Embattled UK Prime Minister Liz Truss was forced into a humiliating u-turn on Friday and scrapped her planned cut in corporation tax, hours after she sacked her finance minister Kwasi Kwarteng.
Truss told an extremely brief news conference the increase would raise £18bn a year and be used as a “downpayment on our fiscal plan”. The rise takes place next April and was introduced by former finance minister Rishi Sunak.
She claimed that some of the measures in the ill-received recent mini-budget of unfunded tax cuts, authored by her and Kwarteng, had gone “further and faster” than financial markets had anticipated. The FTSE 100 index was up 1.5% at 6,955.78 and sterling was down 1.2% at $1.11.

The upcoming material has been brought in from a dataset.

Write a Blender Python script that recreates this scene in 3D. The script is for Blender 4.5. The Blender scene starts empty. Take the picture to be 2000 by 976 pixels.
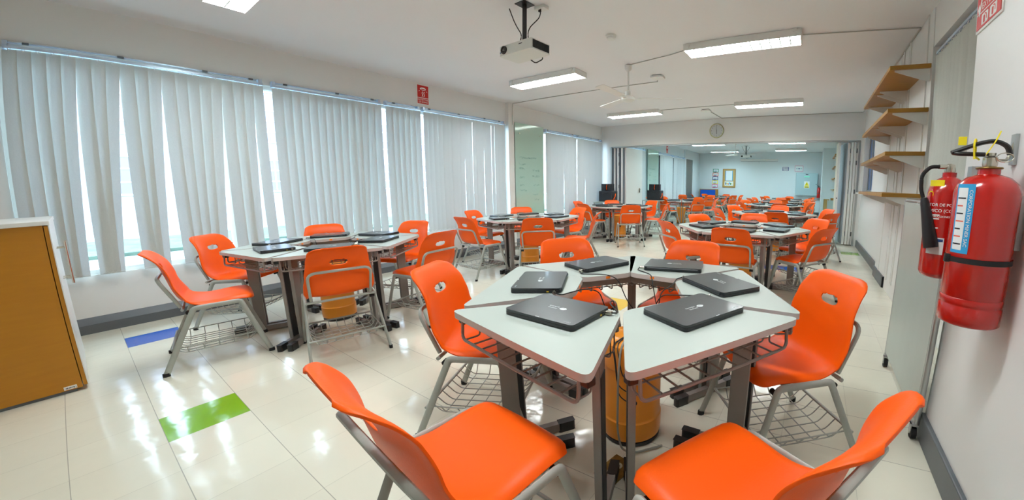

“I want to be honest, this is difficult. But we will get through this storm and we will deliver the strong and sustained growth that can transform the prosperity of our country for generations to come,” she told reporters.
“But we recognise because of current market issues, we have to deliver the mission in a different way. That’s why we are absolutely committed to do achieving that stability or what is a very difficult time globally.”
Truss said she was “incredibly sorry” to lose Kwarteng as chancellor and called him a “great friend” who “shares my vision to set this country on the path to growth’.
The prime minister took four questions before leaving the room. She declined to answer questions on her own future given she still believed the measures introduced in the mini-budget were credible.
“The mission remains the same. We do need to raise our country’s economic growth levels,” she said.